What are we doing with ourselves now that we can’t while away the time in cafés and shops? Have we embarked on a strict project of self-improvement? Have we joined Gareth Malone’s online national choir so that we can frighten the cat with an off-key version of Elton John’s I’m Still Standing? Or are we following an energetic online exercise programme led by Joe Wicks? Honestly, young men already resembled Grizzly Adams on a rough day, but now that they no longer have access to barbers they’ll soon start to look like woolly mammoths. Cuddly and scary at the same time.
I do sympathise with the people who feel like they’re under house arrest, with several generations of their family all annoying them in different ways. As for home schooling, I wouldn’t know where to begin or have the patience if I did. Parents of young children have my full admiration and sympathy.
But what am I doing? Not improving myself, not learning Elton John’s back catalogue and not following Joe Wicks’ morning exercise routine, although I might tune in every so often just to see how the pelt is progressing. I do virtuously practise tai chi exercises every morning and go for a walk daily, as well as spending an awful lot of time chatting to people on Zoom, Skype and Houseparty. My various WhatsApp groups demand constant attention and naturally I have to watch the many entertaining videos that are doing the rounds. But when all that is done, what I do is dream of travelling. Largely because I know I can’t. I had been thinking that I needed to travel a bit less and stay home a bit more, but now that we are all grounded all I want is to be somewhere else. The perversity of human nature.

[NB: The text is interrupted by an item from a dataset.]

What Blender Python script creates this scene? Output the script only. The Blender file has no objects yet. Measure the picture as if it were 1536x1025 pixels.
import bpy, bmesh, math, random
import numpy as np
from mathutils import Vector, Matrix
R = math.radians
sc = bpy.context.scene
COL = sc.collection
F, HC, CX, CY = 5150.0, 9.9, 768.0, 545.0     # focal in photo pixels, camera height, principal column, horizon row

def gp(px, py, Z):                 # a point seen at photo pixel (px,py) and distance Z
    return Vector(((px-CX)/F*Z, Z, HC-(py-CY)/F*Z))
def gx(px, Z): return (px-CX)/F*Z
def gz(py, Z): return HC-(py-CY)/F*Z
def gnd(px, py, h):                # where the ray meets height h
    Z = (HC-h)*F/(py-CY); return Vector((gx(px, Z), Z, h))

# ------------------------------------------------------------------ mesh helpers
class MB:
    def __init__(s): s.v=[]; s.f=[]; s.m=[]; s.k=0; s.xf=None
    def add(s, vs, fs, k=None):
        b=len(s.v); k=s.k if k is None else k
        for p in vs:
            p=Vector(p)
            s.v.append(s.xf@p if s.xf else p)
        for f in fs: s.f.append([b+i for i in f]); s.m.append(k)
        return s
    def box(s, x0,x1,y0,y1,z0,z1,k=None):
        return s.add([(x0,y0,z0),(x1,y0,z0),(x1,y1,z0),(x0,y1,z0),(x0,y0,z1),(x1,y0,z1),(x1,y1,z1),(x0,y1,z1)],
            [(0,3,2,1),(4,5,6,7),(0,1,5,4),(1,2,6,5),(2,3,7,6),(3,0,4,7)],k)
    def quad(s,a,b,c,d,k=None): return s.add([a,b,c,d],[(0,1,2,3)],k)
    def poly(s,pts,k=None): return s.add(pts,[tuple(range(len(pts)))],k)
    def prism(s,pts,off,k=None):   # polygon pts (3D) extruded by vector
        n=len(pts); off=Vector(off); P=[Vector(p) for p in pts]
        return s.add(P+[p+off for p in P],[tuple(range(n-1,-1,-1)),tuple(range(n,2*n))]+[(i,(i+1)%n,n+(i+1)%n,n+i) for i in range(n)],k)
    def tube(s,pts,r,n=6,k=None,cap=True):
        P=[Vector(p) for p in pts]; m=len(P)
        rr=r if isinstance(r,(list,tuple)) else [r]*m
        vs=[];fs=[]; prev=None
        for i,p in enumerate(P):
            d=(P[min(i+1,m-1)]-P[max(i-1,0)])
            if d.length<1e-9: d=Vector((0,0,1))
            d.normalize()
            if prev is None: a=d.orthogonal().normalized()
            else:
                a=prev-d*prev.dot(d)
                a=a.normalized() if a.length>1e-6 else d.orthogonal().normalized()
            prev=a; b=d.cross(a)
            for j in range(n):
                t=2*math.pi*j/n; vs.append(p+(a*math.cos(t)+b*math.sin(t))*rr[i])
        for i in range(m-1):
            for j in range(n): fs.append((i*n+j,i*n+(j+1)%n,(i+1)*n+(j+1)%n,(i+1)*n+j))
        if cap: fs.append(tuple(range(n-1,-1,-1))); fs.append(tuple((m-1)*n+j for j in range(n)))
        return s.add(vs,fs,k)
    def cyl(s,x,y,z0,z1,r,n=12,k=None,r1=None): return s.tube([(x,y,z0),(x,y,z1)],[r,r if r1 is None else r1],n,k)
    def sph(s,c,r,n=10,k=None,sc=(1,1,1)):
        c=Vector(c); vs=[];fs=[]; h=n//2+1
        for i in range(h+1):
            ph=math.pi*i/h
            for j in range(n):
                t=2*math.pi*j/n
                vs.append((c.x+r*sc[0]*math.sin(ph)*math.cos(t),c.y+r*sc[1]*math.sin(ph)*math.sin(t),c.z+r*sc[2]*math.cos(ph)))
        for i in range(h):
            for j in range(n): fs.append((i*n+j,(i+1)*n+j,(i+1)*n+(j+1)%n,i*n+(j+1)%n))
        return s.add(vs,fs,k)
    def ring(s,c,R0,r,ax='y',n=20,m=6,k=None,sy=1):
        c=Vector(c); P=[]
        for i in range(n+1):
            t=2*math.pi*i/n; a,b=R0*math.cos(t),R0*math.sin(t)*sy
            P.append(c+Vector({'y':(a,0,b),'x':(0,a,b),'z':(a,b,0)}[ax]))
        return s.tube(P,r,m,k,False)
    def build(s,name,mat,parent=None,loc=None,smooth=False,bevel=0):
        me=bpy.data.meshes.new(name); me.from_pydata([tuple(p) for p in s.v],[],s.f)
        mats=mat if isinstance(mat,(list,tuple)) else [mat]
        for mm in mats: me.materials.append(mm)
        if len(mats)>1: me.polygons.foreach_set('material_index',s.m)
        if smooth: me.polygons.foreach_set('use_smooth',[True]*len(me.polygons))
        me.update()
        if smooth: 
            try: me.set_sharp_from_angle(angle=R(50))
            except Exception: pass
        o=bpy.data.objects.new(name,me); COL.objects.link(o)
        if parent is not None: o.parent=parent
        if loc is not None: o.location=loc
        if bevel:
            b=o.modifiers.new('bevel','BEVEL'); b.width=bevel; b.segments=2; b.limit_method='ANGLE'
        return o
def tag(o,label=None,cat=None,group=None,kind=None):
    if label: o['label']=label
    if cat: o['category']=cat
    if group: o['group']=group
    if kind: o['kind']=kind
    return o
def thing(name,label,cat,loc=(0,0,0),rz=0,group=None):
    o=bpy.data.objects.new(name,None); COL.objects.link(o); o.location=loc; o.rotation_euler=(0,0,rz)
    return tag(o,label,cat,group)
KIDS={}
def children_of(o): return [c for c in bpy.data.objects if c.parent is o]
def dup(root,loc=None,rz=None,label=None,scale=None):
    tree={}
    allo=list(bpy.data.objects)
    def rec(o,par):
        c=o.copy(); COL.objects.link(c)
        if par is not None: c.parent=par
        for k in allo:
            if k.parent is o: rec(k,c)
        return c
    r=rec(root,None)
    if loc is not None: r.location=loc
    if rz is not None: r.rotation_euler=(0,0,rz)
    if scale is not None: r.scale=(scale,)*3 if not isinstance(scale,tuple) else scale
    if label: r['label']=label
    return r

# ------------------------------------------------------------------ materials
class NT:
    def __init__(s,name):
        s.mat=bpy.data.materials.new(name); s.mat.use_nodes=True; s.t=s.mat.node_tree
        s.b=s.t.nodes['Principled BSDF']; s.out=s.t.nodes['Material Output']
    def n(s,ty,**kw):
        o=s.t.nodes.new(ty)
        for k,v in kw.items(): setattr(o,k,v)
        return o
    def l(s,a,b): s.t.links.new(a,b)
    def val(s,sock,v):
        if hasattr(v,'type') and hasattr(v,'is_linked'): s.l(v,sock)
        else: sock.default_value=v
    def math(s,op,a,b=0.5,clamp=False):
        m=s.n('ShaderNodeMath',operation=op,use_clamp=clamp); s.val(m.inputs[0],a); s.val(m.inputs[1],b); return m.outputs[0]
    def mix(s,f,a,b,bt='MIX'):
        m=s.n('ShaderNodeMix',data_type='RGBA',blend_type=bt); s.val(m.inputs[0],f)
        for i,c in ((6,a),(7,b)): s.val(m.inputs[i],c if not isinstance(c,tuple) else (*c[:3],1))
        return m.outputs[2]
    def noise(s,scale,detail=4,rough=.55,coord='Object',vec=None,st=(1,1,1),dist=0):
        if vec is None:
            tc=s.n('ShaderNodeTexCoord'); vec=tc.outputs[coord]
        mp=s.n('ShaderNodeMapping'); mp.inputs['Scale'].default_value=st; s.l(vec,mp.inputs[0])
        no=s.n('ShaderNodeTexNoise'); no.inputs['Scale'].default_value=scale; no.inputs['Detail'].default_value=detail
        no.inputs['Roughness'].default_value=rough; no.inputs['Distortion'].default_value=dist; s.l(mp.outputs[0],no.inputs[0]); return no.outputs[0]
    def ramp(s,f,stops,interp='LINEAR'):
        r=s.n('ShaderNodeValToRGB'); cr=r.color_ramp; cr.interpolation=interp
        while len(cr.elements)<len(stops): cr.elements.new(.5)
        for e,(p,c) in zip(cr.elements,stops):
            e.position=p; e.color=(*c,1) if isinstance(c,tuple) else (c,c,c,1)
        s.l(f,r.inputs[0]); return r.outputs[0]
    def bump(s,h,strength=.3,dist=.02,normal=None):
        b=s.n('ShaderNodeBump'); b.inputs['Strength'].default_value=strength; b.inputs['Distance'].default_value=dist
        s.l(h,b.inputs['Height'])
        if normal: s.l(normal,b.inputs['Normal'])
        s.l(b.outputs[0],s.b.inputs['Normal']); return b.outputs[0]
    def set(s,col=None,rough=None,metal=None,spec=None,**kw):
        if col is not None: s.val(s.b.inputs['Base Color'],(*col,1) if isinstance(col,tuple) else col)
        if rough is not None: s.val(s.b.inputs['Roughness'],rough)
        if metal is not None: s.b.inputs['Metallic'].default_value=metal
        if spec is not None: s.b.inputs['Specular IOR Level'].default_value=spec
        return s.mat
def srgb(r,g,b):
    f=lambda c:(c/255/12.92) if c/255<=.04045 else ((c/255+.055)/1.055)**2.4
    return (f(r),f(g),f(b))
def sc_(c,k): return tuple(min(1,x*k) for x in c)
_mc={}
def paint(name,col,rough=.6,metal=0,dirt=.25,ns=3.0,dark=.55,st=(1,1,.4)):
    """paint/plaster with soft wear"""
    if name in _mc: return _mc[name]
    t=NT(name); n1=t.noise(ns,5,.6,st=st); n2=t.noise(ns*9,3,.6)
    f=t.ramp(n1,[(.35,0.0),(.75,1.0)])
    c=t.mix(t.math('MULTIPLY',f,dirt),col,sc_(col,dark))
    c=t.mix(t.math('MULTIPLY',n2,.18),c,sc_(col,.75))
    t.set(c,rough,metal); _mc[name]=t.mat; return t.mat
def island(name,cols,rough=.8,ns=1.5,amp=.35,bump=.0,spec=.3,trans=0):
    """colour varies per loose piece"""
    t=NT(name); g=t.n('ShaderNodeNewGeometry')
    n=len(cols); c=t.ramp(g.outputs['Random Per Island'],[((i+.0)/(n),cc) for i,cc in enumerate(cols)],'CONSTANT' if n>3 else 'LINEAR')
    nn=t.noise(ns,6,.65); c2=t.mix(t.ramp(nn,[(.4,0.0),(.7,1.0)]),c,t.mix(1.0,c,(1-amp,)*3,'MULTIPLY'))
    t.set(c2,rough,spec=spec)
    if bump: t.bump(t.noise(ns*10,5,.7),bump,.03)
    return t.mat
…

I satisfy my urge to travel by planning my next holiday (January 2021?) and enjoying virtual tourism. India is high on the list – I’d love to see the Golden Temple at Amritsar and the wonderfully bizarre opening and closing ceremony of the border between India and Pakistan. I have just taken a virtual tour of Yosemite Park in California, enjoying its spectacular natural beauty from my armchair and feeling wistful about all those people enjoying it, not confined to their local neighbourhood and definitely not two metres apart.
In the meantime I am getting my travel fix by working on a photo book of our recent trip to Southeast Asia, which probably won’t be ready for printing until the lockdown ends. I can’t believe how long these books take me – I spend nearly as much time putting them together as I do on the actual holidays. I really don’t need to devote so much effort to carefully selecting each photo, editing it, placing it on the page, planning the layout, writing captions – the list is endless. There is an ‘autofill’ option where the programme places all the photos for you, but that horrifies the perfectionist in me. I just couldn’t. Besides, it keeps me occupied and our cat is very grateful.

Looking forward to seeing your photo book, eventually……
Let’s hope it’s soon and I don’t have to send you a digital version.